By looking at the purpose of a rule,
and its value premises, judges make good their commitments to principled
decision; by examining particular circumstances they take account of the
inescapable uniqueness of human situations.
This is not a retreat from reason but a distinct mode of deliberation.[2]
For a rule to work, they must take into account the
particular issues involved within the situation(s) in which the rule is to be
applied. A problem with ideologues and detached
bureaucrats – in many cases – is this lack of prudence that leads to
ineffective policy implementation and judicial tyranny. I am presently reading Ken Follett’s last
novel of his historical series of the twentieth century – Edge of Eternity. He amply
describes this imprudence when in his narrative he tells of the actions of the
Soviet government in Russia. Their blind
rule-following often wrecked lives unnecessarily and, ironically in hindsight,
can go far in explaining why the Soviet government no longer exists.[3]
The other domain follows.
It simply points out that in considering means and ends in the content
of an argument, one should coalesce the two.

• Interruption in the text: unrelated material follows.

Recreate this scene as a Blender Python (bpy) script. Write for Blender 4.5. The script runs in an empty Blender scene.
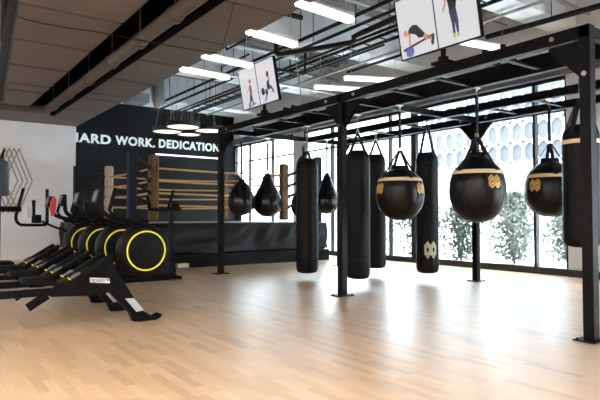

By that, I mean that both support the other in that both are true to
moral standards. These in turn need to
be transparent and defensible by submitting and explaining, when requested,
these standards to moral critique. I
suggest the standards, when it comes to public policy, be federalist moral
standards.[4] When so informed, one can judge how effective
the advocate of an argument is in exercising the discipline of prudence.
[1]
Based on the “five pillars of reason” offered by
Philip Selznick – see citation below.
[2]
Selznick, P.
(1992). The moral commonwealth: Social
theory and the promise of community.
Berkeley, CA: University of
California Press. Citation on pp. 60-61.
[3]
To be true to Follett’s narrative, often the
motivations of some of the characters who act in such a way also include
personal ambitions that rationalize their action by citing rules
indiscriminately.
[4] I recently supplied my list of federalist values
which provide the moral foundation for that construct. See the posting, Experience, posted May 5, 2015.